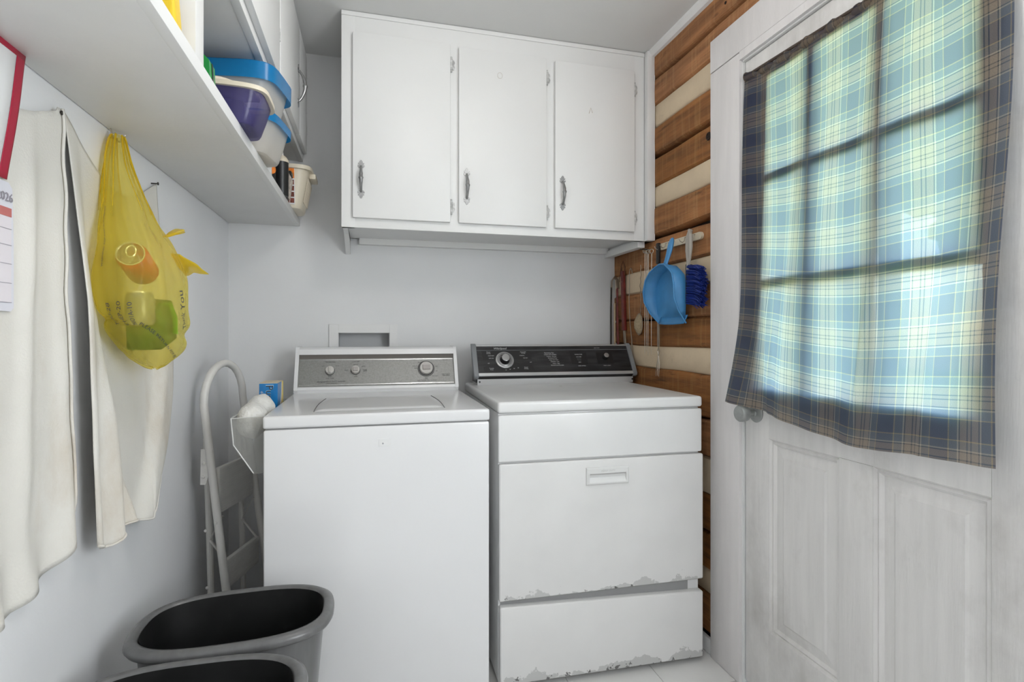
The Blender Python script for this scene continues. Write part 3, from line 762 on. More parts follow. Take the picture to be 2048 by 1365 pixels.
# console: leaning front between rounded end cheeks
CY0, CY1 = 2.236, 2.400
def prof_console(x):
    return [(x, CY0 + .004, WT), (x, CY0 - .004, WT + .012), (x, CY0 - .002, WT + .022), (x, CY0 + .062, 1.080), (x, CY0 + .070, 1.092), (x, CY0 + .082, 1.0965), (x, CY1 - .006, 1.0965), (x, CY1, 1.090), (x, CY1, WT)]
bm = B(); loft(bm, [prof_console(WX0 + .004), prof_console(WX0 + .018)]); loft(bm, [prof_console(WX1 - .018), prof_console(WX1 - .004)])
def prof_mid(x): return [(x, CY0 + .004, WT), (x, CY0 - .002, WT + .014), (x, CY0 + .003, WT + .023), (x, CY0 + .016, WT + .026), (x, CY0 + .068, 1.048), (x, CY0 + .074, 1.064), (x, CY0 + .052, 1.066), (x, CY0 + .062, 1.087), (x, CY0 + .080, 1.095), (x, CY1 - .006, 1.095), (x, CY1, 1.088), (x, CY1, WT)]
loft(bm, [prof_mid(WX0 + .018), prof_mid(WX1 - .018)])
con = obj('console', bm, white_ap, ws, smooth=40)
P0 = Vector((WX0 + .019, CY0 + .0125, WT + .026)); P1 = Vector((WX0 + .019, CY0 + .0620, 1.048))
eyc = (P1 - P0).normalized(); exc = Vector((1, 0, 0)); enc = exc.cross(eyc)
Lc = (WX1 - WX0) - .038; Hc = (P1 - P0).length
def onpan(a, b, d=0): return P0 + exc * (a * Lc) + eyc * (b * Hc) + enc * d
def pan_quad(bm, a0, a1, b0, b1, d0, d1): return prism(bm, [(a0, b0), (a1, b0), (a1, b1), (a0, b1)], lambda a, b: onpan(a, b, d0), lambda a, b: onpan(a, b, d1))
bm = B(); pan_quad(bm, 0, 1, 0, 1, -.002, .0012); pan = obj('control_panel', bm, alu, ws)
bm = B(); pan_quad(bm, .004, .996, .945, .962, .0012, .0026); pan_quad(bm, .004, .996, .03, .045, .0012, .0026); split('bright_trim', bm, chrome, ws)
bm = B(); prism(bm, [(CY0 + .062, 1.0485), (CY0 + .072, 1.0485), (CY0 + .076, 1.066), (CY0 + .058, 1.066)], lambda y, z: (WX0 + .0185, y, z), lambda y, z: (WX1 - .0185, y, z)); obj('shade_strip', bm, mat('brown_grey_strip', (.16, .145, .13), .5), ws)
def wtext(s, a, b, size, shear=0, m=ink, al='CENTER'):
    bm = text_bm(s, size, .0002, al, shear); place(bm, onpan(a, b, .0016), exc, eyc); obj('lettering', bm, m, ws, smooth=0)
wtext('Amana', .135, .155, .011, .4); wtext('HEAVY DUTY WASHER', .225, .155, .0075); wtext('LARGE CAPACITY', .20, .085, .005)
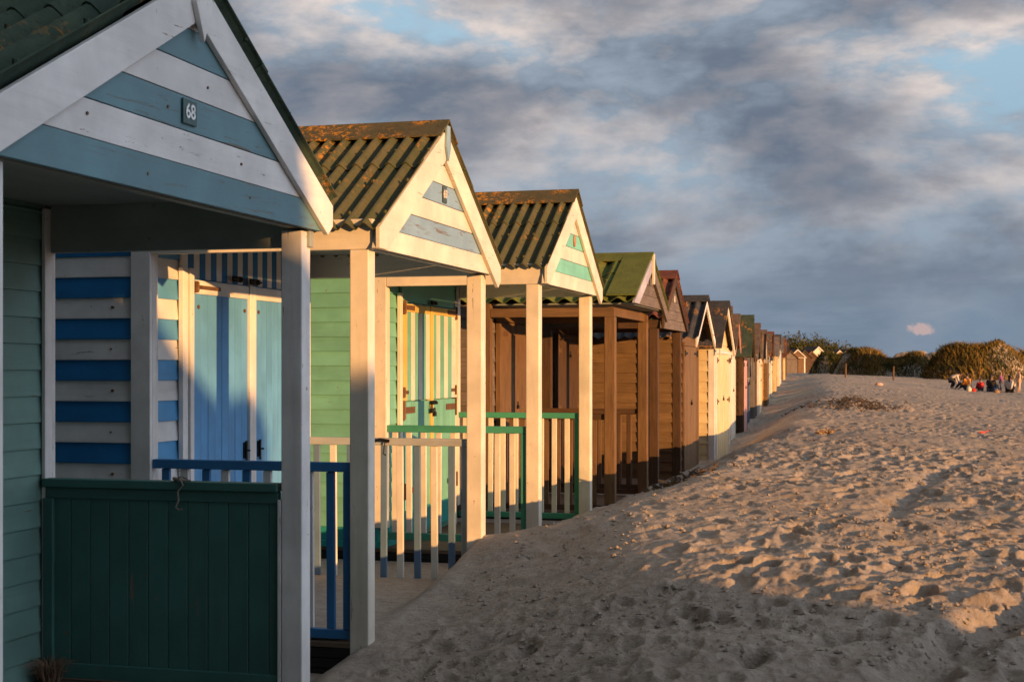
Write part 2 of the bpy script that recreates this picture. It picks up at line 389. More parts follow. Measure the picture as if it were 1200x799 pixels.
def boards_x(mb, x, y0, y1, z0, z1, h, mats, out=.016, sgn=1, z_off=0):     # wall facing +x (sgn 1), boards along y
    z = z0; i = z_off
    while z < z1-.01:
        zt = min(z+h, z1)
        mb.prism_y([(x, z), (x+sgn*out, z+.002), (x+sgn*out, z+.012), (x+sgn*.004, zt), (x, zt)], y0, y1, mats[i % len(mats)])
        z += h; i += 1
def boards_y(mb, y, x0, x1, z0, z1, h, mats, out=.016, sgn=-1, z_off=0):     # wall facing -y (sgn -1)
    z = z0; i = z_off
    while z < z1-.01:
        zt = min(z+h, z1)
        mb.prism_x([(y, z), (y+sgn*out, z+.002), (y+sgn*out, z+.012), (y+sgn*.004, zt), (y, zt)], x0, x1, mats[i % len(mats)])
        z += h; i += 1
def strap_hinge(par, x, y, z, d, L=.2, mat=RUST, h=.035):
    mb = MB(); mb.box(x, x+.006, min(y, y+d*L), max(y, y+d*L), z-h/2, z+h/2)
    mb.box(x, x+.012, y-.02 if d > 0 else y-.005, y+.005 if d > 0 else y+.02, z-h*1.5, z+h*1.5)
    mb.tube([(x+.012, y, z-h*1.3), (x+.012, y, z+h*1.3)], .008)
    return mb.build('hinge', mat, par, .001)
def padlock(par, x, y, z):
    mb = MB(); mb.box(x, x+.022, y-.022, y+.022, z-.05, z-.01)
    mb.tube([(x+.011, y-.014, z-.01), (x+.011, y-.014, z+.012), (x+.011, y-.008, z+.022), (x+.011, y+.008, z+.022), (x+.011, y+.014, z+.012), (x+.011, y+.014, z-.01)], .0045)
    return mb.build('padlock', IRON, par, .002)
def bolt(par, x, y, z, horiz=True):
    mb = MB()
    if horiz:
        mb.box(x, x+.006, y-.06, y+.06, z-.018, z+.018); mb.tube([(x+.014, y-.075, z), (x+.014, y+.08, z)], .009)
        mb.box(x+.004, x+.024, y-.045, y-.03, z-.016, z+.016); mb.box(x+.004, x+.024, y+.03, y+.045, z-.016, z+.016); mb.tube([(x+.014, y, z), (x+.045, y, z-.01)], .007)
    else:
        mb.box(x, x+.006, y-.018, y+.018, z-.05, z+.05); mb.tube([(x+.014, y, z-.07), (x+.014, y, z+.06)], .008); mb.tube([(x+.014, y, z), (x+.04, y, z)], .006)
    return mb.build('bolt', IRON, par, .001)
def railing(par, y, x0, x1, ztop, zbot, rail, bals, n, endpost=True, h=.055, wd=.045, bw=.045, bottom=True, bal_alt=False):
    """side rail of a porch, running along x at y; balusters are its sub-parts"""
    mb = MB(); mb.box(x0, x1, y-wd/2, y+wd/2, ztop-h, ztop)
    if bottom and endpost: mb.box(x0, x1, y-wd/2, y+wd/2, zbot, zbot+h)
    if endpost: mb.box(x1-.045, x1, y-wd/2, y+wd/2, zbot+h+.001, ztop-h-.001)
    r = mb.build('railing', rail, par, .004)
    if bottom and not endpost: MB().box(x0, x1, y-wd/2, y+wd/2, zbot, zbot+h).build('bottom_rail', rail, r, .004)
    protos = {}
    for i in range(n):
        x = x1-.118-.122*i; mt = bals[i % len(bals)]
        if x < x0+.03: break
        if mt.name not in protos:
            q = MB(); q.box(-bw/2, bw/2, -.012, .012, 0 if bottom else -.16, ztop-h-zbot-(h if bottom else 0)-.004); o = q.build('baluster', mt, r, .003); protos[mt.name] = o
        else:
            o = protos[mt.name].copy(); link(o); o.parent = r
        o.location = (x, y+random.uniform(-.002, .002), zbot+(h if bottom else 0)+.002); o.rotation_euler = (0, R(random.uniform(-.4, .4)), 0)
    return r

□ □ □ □

▶ BRIEF
Give back each entry exactly as it appears, with no pictures.

▶ TASK ANSWER
The Blender Python script for this scene continues. Write part 3, from line 762 on. More parts follow. Take the picture to be 2048 by 1365 pixels.
# console: leaning front between rounded end cheeks
CY0, CY1 = 2.236, 2.400
def prof_console(x):
    return [(x, CY0 + .004, WT), (x, CY0 - .004, WT + .012), (x, CY0 - .002, WT + .022), (x, CY0 + .062, 1.080), (x, CY0 + .070, 1.092), (x, CY0 + .082, 1.0965), (x, CY1 - .006, 1.0965), (x, CY1, 1.090), (x, CY1, WT)]
bm = B(); loft(bm, [prof_console(WX0 + .004), prof_console(WX0 + .018)]); loft(bm, [prof_console(WX1 - .018), prof_console(WX1 - .004)])
def prof_mid(x): return [(x, CY0 + .004, WT), (x, CY0 - .002, WT + .014), (x, CY0 + .003, WT + .023), (x, CY0 + .016, WT + .026), (x, CY0 + .068, 1.048), (x, CY0 + .074, 1.064), (x, CY0 + .052, 1.066), (x, CY0 + .062, 1.087), (x, CY0 + .080, 1.095), (x, CY1 - .006, 1.095), (x, CY1, 1.088), (x, CY1, WT)]
loft(bm, [prof_mid(WX0 + .018), prof_mid(WX1 - .018)])
con = obj('console', bm, white_ap, ws, smooth=40)
P0 = Vector((WX0 + .019, CY0 + .0125, WT + .026)); P1 = Vector((WX0 + .019, CY0 + .0620, 1.048))
eyc = (P1 - P0).normalized(); exc = Vector((1, 0, 0)); enc = exc.cross(eyc)
Lc = (WX1 - WX0) - .038; Hc = (P1 - P0).length
def onpan(a, b, d=0): return P0 + exc * (a * Lc) + eyc * (b * Hc) + enc * d
def pan_quad(bm, a0, a1, b0, b1, d0, d1): return prism(bm, [(a0, b0), (a1, b0), (a1, b1), (a0, b1)], lambda a, b: onpan(a, b, d0), lambda a, b: onpan(a, b, d1))
bm = B(); pan_quad(bm, 0, 1, 0, 1, -.002, .0012); pan = obj('control_panel', bm, alu, ws)
bm = B(); pan_quad(bm, .004, .996, .945, .962, .0012, .0026); pan_quad(bm, .004, .996, .03, .045, .0012, .0026); split('bright_trim', bm, chrome, ws)
bm = B(); prism(bm, [(CY0 + .062, 1.0485), (CY0 + .072, 1.0485), (CY0 + .076, 1.066), (CY0 + .058, 1.066)], lambda y, z: (WX0 + .0185, y, z), lambda y, z: (WX1 - .0185, y, z)); obj('shade_strip', bm, mat('brown_grey_strip', (.16, .145, .13), .5), ws)
def wtext(s, a, b, size, shear=0, m=ink, al='CENTER'):
    bm = text_bm(s, size, .0002, al, shear); place(bm, onpan(a, b, .0016), exc, eyc); obj('lettering', bm, m, ws, smooth=0)
wtext('Amana', .135, .155, .011, .4); wtext('HEAVY DUTY WASHER', .225, .155, .0075); wtext('LARGE CAPACITY', .20, .085, .005)
Write part 2 of the bpy script that recreates this picture. It picks up at line 389. More parts follow. Measure the picture as if it were 1200x799 pixels.
def boards_x(mb, x, y0, y1, z0, z1, h, mats, out=.016, sgn=1, z_off=0):     # wall facing +x (sgn 1), boards along y
    z = z0; i = z_off
    while z < z1-.01:
        zt = min(z+h, z1)
        mb.prism_y([(x, z), (x+sgn*out, z+.002), (x+sgn*out, z+.012), (x+sgn*.004, zt), (x, zt)], y0, y1, mats[i % len(mats)])
        z += h; i += 1
def boards_y(mb, y, x0, x1, z0, z1, h, mats, out=.016, sgn=-1, z_off=0):     # wall facing -y (sgn -1)
    z = z0; i = z_off
    while z < z1-.01:
        zt = min(z+h, z1)
        mb.prism_x([(y, z), (y+sgn*out, z+.002), (y+sgn*out, z+.012), (y+sgn*.004, zt), (y, zt)], x0, x1, mats[i % len(mats)])
        z += h; i += 1
def strap_hinge(par, x, y, z, d, L=.2, mat=RUST, h=.035):
    mb = MB(); mb.box(x, x+.006, min(y, y+d*L), max(y, y+d*L), z-h/2, z+h/2)
    mb.box(x, x+.012, y-.02 if d > 0 else y-.005, y+.005 if d > 0 else y+.02, z-h*1.5, z+h*1.5)
    mb.tube([(x+.012, y, z-h*1.3), (x+.012, y, z+h*1.3)], .008)
    return mb.build('hinge', mat, par, .001)
def padlock(par, x, y, z):
    mb = MB(); mb.box(x, x+.022, y-.022, y+.022, z-.05, z-.01)
    mb.tube([(x+.011, y-.014, z-.01), (x+.011, y-.014, z+.012), (x+.011, y-.008, z+.022), (x+.011, y+.008, z+.022), (x+.011, y+.014, z+.012), (x+.011, y+.014, z-.01)], .0045)
    return mb.build('padlock', IRON, par, .002)
def bolt(par, x, y, z, horiz=True):
    mb = MB()
    if horiz:
        mb.box(x, x+.006, y-.06, y+.06, z-.018, z+.018); mb.tube([(x+.014, y-.075, z), (x+.014, y+.08, z)], .009)
        mb.box(x+.004, x+.024, y-.045, y-.03, z-.016, z+.016); mb.box(x+.004, x+.024, y+.03, y+.045, z-.016, z+.016); mb.tube([(x+.014, y, z), (x+.045, y, z-.01)], .007)
    else:
        mb.box(x, x+.006, y-.018, y+.018, z-.05, z+.05); mb.tube([(x+.014, y, z-.07), (x+.014, y, z+.06)], .008); mb.tube([(x+.014, y, z), (x+.04, y, z)], .006)
    return mb.build('bolt', IRON, par, .001)
def railing(par, y, x0, x1, ztop, zbot, rail, bals, n, endpost=True, h=.055, wd=.045, bw=.045, bottom=True, bal_alt=False):
    """side rail of a porch, running along x at y; balusters are its sub-parts"""
    mb = MB(); mb.box(x0, x1, y-wd/2, y+wd/2, ztop-h, ztop)
    if bottom and endpost: mb.box(x0, x1, y-wd/2, y+wd/2, zbot, zbot+h)
    if endpost: mb.box(x1-.045, x1, y-wd/2, y+wd/2, zbot+h+.001, ztop-h-.001)
    r = mb.build('railing', rail, par, .004)
    if bottom and not endpost: MB().box(x0, x1, y-wd/2, y+wd/2, zbot, zbot+h).build('bottom_rail', rail, r, .004)
    protos = {}
    for i in range(n):
        x = x1-.118-.122*i; mt = bals[i % len(bals)]
        if x < x0+.03: break
        if mt.name not in protos:
            q = MB(); q.box(-bw/2, bw/2, -.012, .012, 0 if bottom else -.16, ztop-h-zbot-(h if bottom else 0)-.004); o = q.build('baluster', mt, r, .003); protos[mt.name] = o
        else:
            o = protos[mt.name].copy(); link(o); o.parent = r
        o.location = (x, y+random.uniform(-.002, .002), zbot+(h if bottom else 0)+.002); o.rotation_euler = (0, R(random.uniform(-.4, .4)), 0)
    return r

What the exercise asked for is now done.